Our Writer’s Residency Program is a meaningful opportunity for Indigenous writers to continue their creative work, share their expertise, and gain exposure for their writing on topics important to them and their communities. We are pleased to announce our Writers in Residence, who will be working with us in 2023 and 2024. 

 

Haana Edenshaw (Haida)

Haana Edenshaw is a member of the Tsiits Gitanee clan of the Haida Nation. She grew up on Haida Gwaii, learning from her Elders and her land. She is a second-year student at Deep Springs College in California. She has been an environmental justice and Indigenous rights activist for much of her life and has been working on issues of cultural revitalization and language learning. She is one of 15 Canadian youth suing the Canadian government for its contributions to climate change.
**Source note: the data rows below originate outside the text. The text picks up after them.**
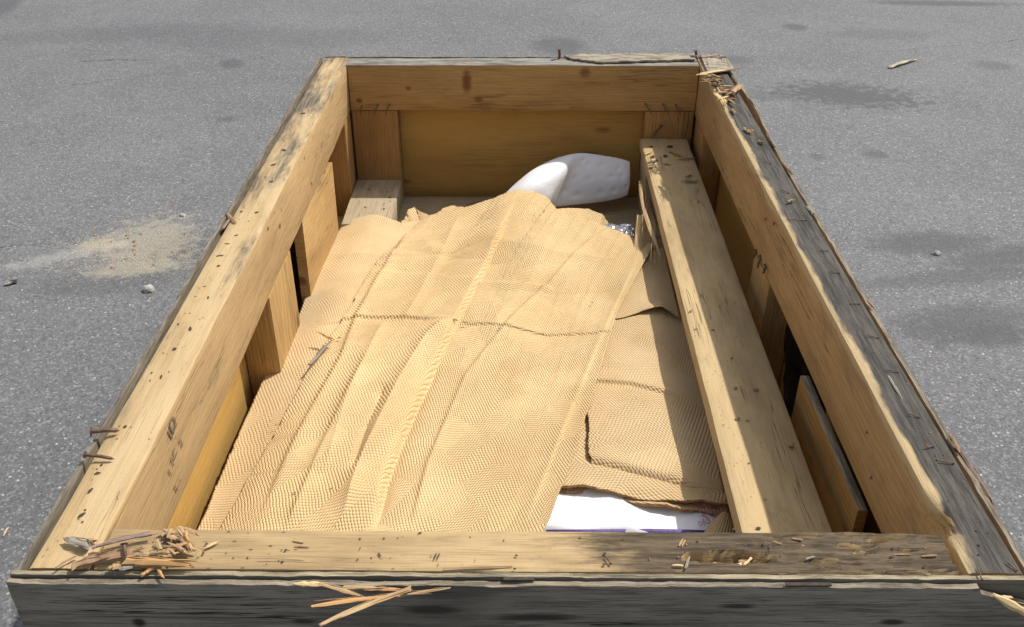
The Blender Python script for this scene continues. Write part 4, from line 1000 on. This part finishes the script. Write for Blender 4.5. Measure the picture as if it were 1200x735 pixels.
# white padding: folded quilted slab leaning on the back wall
def foam():
    rows_ = [  # (photo point, Y) down the columns, left to right; three heights each
        [(584, 236, 2.99), (590, 229, 3.00), (597, 224, 3.03)],
        [(602, 244, 2.93), (610, 222, 2.97), (622, 201, 3.07)],
        [(620, 247, 2.93), (632, 214, 2.985), (646, 187.5, 3.105)],
        [(637, 244, 2.96), (654, 208, 3.03), (667, 181, 3.13)],
        [(648, 243, 3.03), (666, 210, 3.085), (684, 179, 3.15)],
        [(690, 239, 3.08), (694, 210, 3.10), (705, 181.5, 3.16)],
        [(720, 234.5, 3.10), (723, 209, 3.115), (727, 185.5, 3.165)],
        [(736, 229, 3.11), (739, 210, 3.12), (738, 189.5, 3.165)]]
    G = np.array([[aty(u, v, Y) for (u, v, Y) in r] for r in rows_])
    nu, nv = 56, 22
    def cub(a, n):                                  # Catmull-Rom resample along axis 0
        m = len(a); out = []
        for i in range(n + 1):
            f = i / n * (m - 1); k = min(int(f), m - 2); t = f - k
            g = lambda j: a[min(max(j, 0), m - 1)]
            p0_, p1_, p2_, p3_ = g(k - 1), g(k), g(k + 1), g(k + 2)
            out.append(.5 * (2 * p1_ + (p2_ - p0_) * t + (2 * p0_ - 5 * p1_ + 4 * p2_ - p3_) * t * t + (3 * p1_ - p0_ - 3 * p2_ + p3_) * t ** 3))
        return np.array(out)
    A = cub(G, nu); A = np.stack([cub(A[i], nv) for i in range(nu + 1)])
    dU = np.gradient(A, axis=0); dV = np.gradient(A, axis=1); N = np.cross(dU, dV); N /= np.linalg.norm(N, axis=2)[..., None]
    out = N if N[nu // 2, nv // 2, 1] < 0 else -N
    U, Vv = np.meshgrid(np.linspace(0, 1, nu + 1), np.linspace(0, 1, nv + 1), indexing='ij')
    rnd_ = np.random.RandomState(3)
    h = np.zeros_like(U)
    for cu_ in np.linspace(.58, .95, 5):
        for j, cv_ in enumerate((.28, .52, .76)):
            x = cu_ + (.04 if j % 2 else 0) + rnd_.uniform(-.025, .025); cv_ = cv_ + rnd_.uniform(-.07, .07)
            h -= .010 * np.exp(-(((U - x) / .013) ** 2 + ((Vv - cv_) / .035) ** 2))
    edge_ = np.minimum(np.minimum(U, 1 - U) * 1.3, np.minimum(Vv, 1 - Vv) * .45)
    puff = .007 * np.sqrt(np.clip(edge_ / .07, 0, 1))
    wr = .003 * nfbm(U * 6, Vv * 3, 2, 2)
    front = A + out * (h + puff + wr)[..., None]
    back = A - out * (.016 + puff)[..., None]
    V = np.r_[front.reshape(-1, 3), back.reshape(-1, 3)]
    n = (nu + 1) * (nv + 1); Fc = []
    for i in range(nu):
        for j in range(nv):
            a = i * (nv + 1) + j; b = a + nv + 1
            Fc.append((a, b, b + 1, a + 1)); Fc.append((n + a, n + a + 1, n + b + 1, n + b))
    rim = [i * (nv + 1) for i in range(nu + 1)] + [nu * (nv + 1) + j for j in range(1, nv + 1)] + [i * (nv + 1) + nv for i in range(nu - 1, -1, -1)] + [j for j in range(nv - 1, 0, -1)]
    for a, b in zip(rim, rim[1:] + rim[:1]): Fc.append((a, b, n + b, n + a))
    me = mesh('padding', V, Fc, True, 0)
    bm = bmesh.new(); bm.from_mesh(me); bmesh.ops.recalc_face_normals(bm, faces=bm.faces); bm.to_mesh(me); bm.free()
    me.polygons.foreach_set('use_smooth', [True] * len(me.polygons))
    o = link('padding_sheet', me, M_foam); tag(o, 'folded white quilted padding leaning against the back end of the crate', 'padding')
    md = o.modifiers.new('soft', 'SUBSURF'); md.levels = 1; md.render_levels = 1
foam()
# white plastic bag under the stack in front
def hbag(XY, s_, q): return -.405 + .012 * nfbm(XY[:, 0] * 9, XY[:, 1] * 7, 4, 3) - .03 * np.exp(-(q / .10) ** 2) + .004 * np.sin(s_ * 14 + q * 3) - .012 * smooth(s_, .8, 1)
bb = quad_pts([(612, 632), (700, 631), (850, 640)], -.41); bt = quad_pts([(640, 560), (750, 570), (852, 592)], -.405)
bag = paper('plastic_bag', [bb[0], bt[0]], quad_pts([(850, 640), (856, 615), (852, 592)], -.41), bt, bb, M_bag, 'white plastic bag with red lettering under the front of the right paper stack', hbag, .004, 0, (0, 0), (0, 0, 0, 0), .004, cat='plastic bag')
bag.data.materials[1] = M_bag
pp = quad_pts([(640, 624.5), (720, 624.5), (828, 624)], -.41)
def text_on_bag(body, u, v, sz, ang):
    p = at(u, v, -.404); me = text_mesh(body, sz)
    link('lettering', me, M_red, bag, T(p[0], p[1], p[2] + .008) @ RZ(ang) @ RX(0.1))
text_on_bag('GATE', 825, 606, .023, math.radians(97)); text_on_bag('GATE', 839, 607, .023, math.radians(97)); text_on_bag('SI', 822, 617, .020, math.radians(97))
me = bpy.data.meshes.new('stripe')
sv = []
for (u, v, z) in [(640, 620.8, -.400), (700, 620.5, -.400), (760, 619.5, -.399), (800, 620.5, -.399), (828, 621.5, -.399)]:
    a = at(u, v, z); b = at(u, v + 9, z - .012); sv += [tuple(a), tuple(b)]
me = mesh('stripe', sv, [(2 * i, 2 * i + 1, 2 * i + 3, 2 * i + 2) for i in range(4)])
o = link('printed_stripe', me, M_purple, bag); md = o.modifiers.new('t', 'SOLIDIFY'); md.thickness = .002
# crumpled silver film, black film, added dark sheet for a shaded gap
def crumple(name, pts, z, mat, label, cat, hgt=.02, seed=0):
    bt_ = quad_pts(pts[0], z); tp_ = quad_pts(pts[1], z)
    o = paper(name, [bt_[0], tp_[0]], [bt_[-1], tp_[-1]], tp_, bt_, mat, label, lambda XY, s_, q: z + hgt * np.abs(nfbm(XY[:, 0] * 30 + seed, XY[:, 1] * 24, 3, 3)), .006, 0, (0, 0), (.004, .004, .004, .004), .001, cat=cat)
    o.data.materials[1] = mat; o.data.polygons.foreach_set('use_smooth', [False] * len(o.data.polygons))
    return o
crumple('foil_scrap', ([(703, 278), (722, 280), (742, 279)], [(703, 266), (722, 264), (742, 267)]), -.40, M_foil, 'crumpled silvery film scrap behind the right part of the big paper', 'foil scrap', .018)
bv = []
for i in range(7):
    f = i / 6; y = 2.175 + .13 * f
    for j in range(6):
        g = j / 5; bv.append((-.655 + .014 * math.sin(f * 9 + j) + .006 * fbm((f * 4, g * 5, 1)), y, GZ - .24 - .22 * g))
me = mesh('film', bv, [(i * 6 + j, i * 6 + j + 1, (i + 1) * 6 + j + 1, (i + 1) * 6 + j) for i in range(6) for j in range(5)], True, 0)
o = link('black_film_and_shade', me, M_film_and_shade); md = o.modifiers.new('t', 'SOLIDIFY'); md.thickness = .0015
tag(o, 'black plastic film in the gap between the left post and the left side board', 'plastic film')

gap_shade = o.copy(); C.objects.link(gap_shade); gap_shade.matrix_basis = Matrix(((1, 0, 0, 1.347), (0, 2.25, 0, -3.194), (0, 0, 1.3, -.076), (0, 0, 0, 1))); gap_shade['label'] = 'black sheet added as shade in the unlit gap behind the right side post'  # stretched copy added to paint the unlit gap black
# ------------------------------------------------------------------ on the asphalt
def stone(c, r, seed, mat, label):
    bm = bmesh.new(); bmesh.ops.create_icosphere(bm, subdivisions=2, radius=1)
    for v in bm.verts:
        k = 1 + .35 * fbm(v.co * 1.3 + Vector((seed, 0, 0)), 2); v.co = Vector((v.co.x * r[0] * k, v.co.y * r[1] * k, max(-.3, v.co.z) * r[2] * k))
    me = bpy.data.meshes.new('stone'); bm.to_mesh(me); bm.free()
    o = link('stone', me, mat, None, T(c[0], c[1], r[2] * .3)); tag(o, label, 'stone'); return o
stone(at(175, 341, -GZ), (.020, .017, .018), 3, M_stone, 'pale stone on the asphalt in front of the sand patch')
stone(at(1097, 298, -GZ), (.016, .012, .010), 8, M_grit, 'small grey stone on the dark stain right of the crate')
stone(at(214, 253, -GZ), (.012, .01, .008), 5, M_stone, 'tiny pale stone behind the sand patch')
def scatter(name, n, fn, size, mat, label=None, cat=None, seed=0):
    r = random.Random(seed); V, Fc = [], []
    for i in range(n):
        x, y = fn(r); s_ = size * r.uniform(.5, 1.5); b = len(V); a = r.random() * 6.28
        for j in range(4):
            t = a + j * math.pi / 2 + r.uniform(-.4, .4); V.append((x + s_ * math.cos(t) * r.uniform(.6, 1.3), y + s_ * math.sin(t), 0.0002))
        V.append((x, y, s_ * r.uniform(.5, 1.0)))
        for j in range(4): Fc.append((b + j, b + (j + 1) % 4, b + 4))
    o = link(name, mesh(name, V, Fc, False), mat); o['kind'] = 'stuff'
    if label: tag(o, label, cat)
    return o
def ground_fn(r):
    while True:
        u, v = r.uniform(-40, 1240), 735 * r.random() ** .8
        p = at(u, v, -GZ)
        if not (-.8 < p[0] < .82 and .8 < p[1] < 3.4): return p[0], p[1]
scatter('grit', 2600, ground_fn, .0030, M_grit, 'loose pale grit scattered over the asphalt', 'grit', 4)
def gauss(u, v, sx, sy):
    c = at(u, v, -GZ)
    return lambda r: (c[0] + r.gauss(0, sx), c[1] + r.gauss(0, sy))
scatter('sawdust', 5000, lambda r: gauss(*r.choice([(172, 280, .10, .12), (190, 292, .07, .10), (150, 305, .13, .06), (115, 287, .05, .04), (170, 290, .16, .2)]))(r), .0020, M_dust, 'spill of pale sand and sawdust on the asphalt left of the crate', 'sawdust', 9)
scatter('bark_crumb', 26, gauss(172, 288, .10, .13), .007, M_chip[BROWN], 'dark bark crumbs on the sand patch', 'crumbs', 12)
# dust and crumbs on the rim tops, too small to pick apart
def rim_fn(r):
    k = r.random()
    if k < .35: return r.uniform(-.675, -.602), r.uniform(1.0, 3.2)
    if k < .6: return r.uniform(-.55, .6), r.uniform(.922, .985)
    return r.uniform(.635, .70), r.uniform(1.0, 3.2)
o = scatter('rim_crumb', 200, rim_fn, .0017, M_chip[BROWN], None, None, 15)
o.parent = crate; o.matrix_parent_inverse = WM[crate.name].inverted(); o.matrix_basis = T(0, 0, GZ + .0008)
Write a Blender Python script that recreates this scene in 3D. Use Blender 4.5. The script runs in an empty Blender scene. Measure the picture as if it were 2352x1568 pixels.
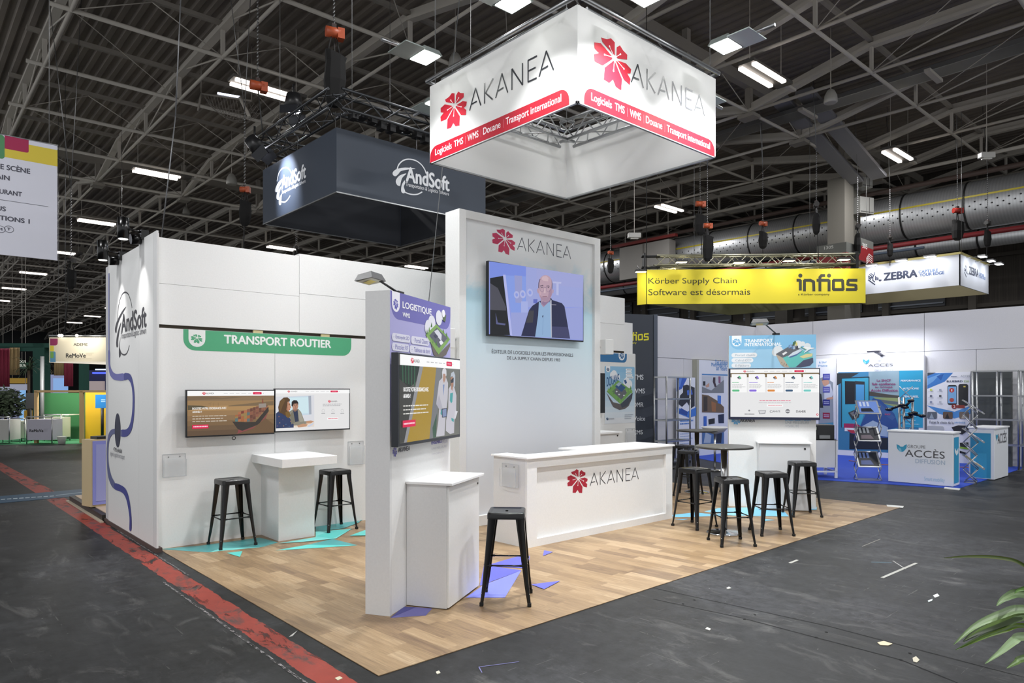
import bpy, math, random
from mathutils import Vector, Matrix
S = bpy.context.scene
COL = S.collection
rnd = random.Random(7)
# ---------------------------------------------------------------- camera (eye 1.8 m, 24 mm shift lens)
F0, Y0, EYE, CX = 1600.0, 895.0, 1.8, 1176.0
AZ = math.radians(48.15)
EX = (math.sin(AZ), math.cos(AZ)); EY = (-math.cos(AZ), math.sin(AZ))
CAM = (-2.29665, -3.81881)
cd = bpy.data.cameras.new('camera'); co = bpy.data.objects.new('camera', cd); COL.objects.link(co)
cd.lens = 36 * F0 / 2352; cd.sensor_width = 36; cd.shift_y = (Y0 - 784) / 2352; cd.clip_end = 400
co.location = (CAM[0], CAM[1], EYE); co.rotation_euler = (math.pi / 2, 0, AZ - math.pi / 2)
S.camera = co
S.view_settings.view_transform = 'Standard'; S.view_settings.look = 'None'
S.view_settings.gamma = 1; S.view_settings.use_curve_mapping = False
S.view_settings.exposure = 0.0
w = bpy.data.worlds.new('world'); S.world = w; w.use_nodes = True
w.node_tree.nodes['Background'].inputs[0].default_value = (0.965, 0.985, 1, 1)
w.node_tree.nodes['Background'].inputs[1].default_value = WORLD = 0.83

def add_light(name, loc, target, size, power, col=(1, 1, 1), size_y=None, spot=None, parent=None, spread=None):
    if spot:
        l = bpy.data.lights.new(name, 'SPOT'); l.spot_size = math.radians(spot); l.spot_blend = 1.0; l.shadow_soft_size = size
    else:
        l = bpy.data.lights.new(name, 'AREA'); l.size = size
        if size_y: l.shape = 'RECTANGLE'; l.size_y = size_y
        if spread: l.spread = math.radians(spread)
    l.energy = power; l.color = col
    o = bpy.data.objects.new(name, l); COL.objects.link(o)
    o.location = loc
    d = Vector(target) - Vector(loc)
    o.rotation_euler = d.to_track_quat('-Z', 'Y').to_euler()
    return o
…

In the lawsuit, Haana and her co-plaintiffs argue that their rights to life, liberty, security of person, equality, and public trust rights are being violated by the Canadian federal government due to its continued support of fossil fuels. The lawsuit is part of a global movement of youth, supported by the nonprofit law firm Our Children’s Trust, holding governments accountable for their role in the climate crisis.

Haana has organized climate strikes, spoken alongside Greta Thunberg at the 2019 Rally for Climate Justice in Vancouver, and delivered a speech in the Masset dialect of the Haida language at the United Nations Permanent Forum on Indigenous Issues. Haana is also a board member of the Vancouver-based organization Justice For Girls, which promotes social, economic, and environmental justice and an end to violence, poverty, and racism in the lives of teenage girls who live in poverty. She is also a recipient of the 2020 Brower Youth Awards. 


 

Hartman Deetz (Mashpee Wampanoag)

Hartman Deetz has been active in environmental and cultural stewardship for over 20 years. This stewardship is based on his spiritual foundation in his Native traditions that value the Earth as a living being. Hartman is also returning to his work with the Wampanoag Language Reclamation Program as a student and teacher. Hartman is a traditional artist as well as a singer and dancer, having shown his art in galleries and performed for audiences from coast to coast across the US. He is also the owner of Ockway Bay Wampum and creator of the UN Declaration on the Rights of Indigenous Peoples wampum belt. He is currently engaged with advocacy work for the Charles River Watershed Association, advocating for the health and restoration of the Charles River and other campaigns around Native rights to access waterways. Hartman is the Creative Director of We Are the Land at the Royal Theater in Plymouth, UK, which is a stage production reflecting on the 400th anniversary of the Mayflower and the impacts of colonization on Wampanoag Peoples to be performed in Plymouth, England.